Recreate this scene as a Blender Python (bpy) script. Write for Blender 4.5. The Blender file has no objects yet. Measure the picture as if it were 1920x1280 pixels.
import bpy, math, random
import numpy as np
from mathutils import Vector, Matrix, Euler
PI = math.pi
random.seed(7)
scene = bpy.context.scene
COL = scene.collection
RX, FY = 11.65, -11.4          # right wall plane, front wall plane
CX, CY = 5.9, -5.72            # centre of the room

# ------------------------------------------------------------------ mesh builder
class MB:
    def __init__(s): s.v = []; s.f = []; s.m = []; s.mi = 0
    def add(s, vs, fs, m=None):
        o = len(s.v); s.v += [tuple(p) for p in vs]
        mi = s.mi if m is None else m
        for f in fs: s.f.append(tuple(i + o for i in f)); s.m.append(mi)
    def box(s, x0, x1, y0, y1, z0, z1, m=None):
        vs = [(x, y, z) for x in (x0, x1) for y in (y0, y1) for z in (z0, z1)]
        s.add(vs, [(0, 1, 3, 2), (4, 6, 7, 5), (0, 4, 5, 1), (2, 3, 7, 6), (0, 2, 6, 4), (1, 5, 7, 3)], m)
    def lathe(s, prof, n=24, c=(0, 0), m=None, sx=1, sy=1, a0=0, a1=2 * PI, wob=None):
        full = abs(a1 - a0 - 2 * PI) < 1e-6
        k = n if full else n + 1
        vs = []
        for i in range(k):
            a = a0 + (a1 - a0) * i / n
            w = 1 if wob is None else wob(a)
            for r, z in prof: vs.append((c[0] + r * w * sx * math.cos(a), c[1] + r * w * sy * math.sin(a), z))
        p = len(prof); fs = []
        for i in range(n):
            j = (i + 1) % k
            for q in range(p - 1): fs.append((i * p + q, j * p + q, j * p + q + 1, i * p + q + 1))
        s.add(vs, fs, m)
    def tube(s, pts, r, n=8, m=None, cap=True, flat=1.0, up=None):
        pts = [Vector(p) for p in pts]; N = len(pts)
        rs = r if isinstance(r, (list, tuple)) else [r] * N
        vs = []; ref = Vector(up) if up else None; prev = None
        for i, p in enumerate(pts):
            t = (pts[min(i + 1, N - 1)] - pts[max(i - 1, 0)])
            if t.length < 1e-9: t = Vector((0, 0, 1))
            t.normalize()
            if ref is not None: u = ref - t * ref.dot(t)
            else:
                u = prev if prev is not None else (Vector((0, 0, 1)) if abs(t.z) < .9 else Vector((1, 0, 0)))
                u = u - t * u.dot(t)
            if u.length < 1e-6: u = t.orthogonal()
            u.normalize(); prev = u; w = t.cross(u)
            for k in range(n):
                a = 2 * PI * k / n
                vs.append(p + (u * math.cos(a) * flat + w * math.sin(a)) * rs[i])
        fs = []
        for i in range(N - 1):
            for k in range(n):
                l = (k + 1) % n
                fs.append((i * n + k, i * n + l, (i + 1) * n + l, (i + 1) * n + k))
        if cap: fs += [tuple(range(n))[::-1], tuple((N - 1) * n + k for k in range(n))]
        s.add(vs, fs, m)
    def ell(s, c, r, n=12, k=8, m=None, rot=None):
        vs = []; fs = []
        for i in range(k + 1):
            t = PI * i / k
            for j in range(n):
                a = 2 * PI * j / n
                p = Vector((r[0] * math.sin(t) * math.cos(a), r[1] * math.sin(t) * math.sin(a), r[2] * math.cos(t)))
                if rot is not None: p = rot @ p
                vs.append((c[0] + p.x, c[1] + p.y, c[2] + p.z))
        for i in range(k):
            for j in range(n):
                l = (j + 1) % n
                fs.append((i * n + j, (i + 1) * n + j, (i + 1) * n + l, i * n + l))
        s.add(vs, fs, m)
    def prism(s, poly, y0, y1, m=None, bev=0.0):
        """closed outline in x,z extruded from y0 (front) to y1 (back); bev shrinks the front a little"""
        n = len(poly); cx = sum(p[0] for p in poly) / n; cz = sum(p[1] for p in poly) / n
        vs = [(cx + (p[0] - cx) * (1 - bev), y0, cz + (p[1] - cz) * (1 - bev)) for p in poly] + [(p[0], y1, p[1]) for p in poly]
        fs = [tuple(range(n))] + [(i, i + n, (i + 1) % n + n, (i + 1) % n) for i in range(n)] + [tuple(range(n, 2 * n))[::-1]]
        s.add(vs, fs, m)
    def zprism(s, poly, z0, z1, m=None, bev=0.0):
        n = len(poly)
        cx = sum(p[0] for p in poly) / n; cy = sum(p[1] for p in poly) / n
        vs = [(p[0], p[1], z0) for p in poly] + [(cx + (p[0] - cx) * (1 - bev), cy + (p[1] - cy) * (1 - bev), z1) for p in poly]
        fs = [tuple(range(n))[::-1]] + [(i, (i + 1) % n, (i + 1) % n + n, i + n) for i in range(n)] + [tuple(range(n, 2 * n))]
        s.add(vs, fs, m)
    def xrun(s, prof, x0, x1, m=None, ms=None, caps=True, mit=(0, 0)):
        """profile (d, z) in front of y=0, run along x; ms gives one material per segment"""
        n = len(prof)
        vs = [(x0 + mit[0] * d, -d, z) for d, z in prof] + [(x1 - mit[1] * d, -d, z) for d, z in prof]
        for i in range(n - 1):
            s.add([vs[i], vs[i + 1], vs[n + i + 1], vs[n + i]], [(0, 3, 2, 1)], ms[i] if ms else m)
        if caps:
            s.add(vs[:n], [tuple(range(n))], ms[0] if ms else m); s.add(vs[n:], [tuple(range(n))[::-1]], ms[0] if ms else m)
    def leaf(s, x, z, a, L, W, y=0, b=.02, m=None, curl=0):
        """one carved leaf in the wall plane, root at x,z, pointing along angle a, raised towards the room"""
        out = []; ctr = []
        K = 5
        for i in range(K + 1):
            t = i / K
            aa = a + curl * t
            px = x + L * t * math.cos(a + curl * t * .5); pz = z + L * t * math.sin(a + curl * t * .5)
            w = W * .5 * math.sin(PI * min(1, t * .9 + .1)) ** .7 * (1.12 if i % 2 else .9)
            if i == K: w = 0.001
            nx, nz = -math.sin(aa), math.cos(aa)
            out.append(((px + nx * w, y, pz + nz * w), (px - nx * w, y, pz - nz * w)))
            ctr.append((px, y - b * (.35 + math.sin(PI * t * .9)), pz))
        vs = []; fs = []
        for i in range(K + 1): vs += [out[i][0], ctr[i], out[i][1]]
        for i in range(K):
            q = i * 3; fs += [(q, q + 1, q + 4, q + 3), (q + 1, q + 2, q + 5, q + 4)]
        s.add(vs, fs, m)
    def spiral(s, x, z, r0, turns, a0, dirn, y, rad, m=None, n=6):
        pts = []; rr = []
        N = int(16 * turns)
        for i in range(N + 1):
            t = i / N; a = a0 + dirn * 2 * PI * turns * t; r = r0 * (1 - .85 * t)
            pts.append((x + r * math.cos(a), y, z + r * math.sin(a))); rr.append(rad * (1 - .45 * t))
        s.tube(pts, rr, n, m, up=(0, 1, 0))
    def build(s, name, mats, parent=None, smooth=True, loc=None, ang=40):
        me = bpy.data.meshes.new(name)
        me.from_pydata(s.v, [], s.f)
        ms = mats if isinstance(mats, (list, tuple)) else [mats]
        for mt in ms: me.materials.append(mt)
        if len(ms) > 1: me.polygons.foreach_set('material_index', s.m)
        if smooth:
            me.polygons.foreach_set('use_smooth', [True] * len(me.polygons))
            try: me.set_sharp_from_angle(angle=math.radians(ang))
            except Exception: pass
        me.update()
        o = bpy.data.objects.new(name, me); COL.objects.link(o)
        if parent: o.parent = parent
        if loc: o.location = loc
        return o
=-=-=
■ **Problem details**
Copy out every line of the listing that contains the string "scene".

■ **Answer below**
Recreate this scene as a Blender Python (bpy) script. Write for Blender 4.5. The Blender file has no objects yet. Measure the picture as if it were 1920x1280 pixels.
scene = bpy.context.scene
COL = scene.collection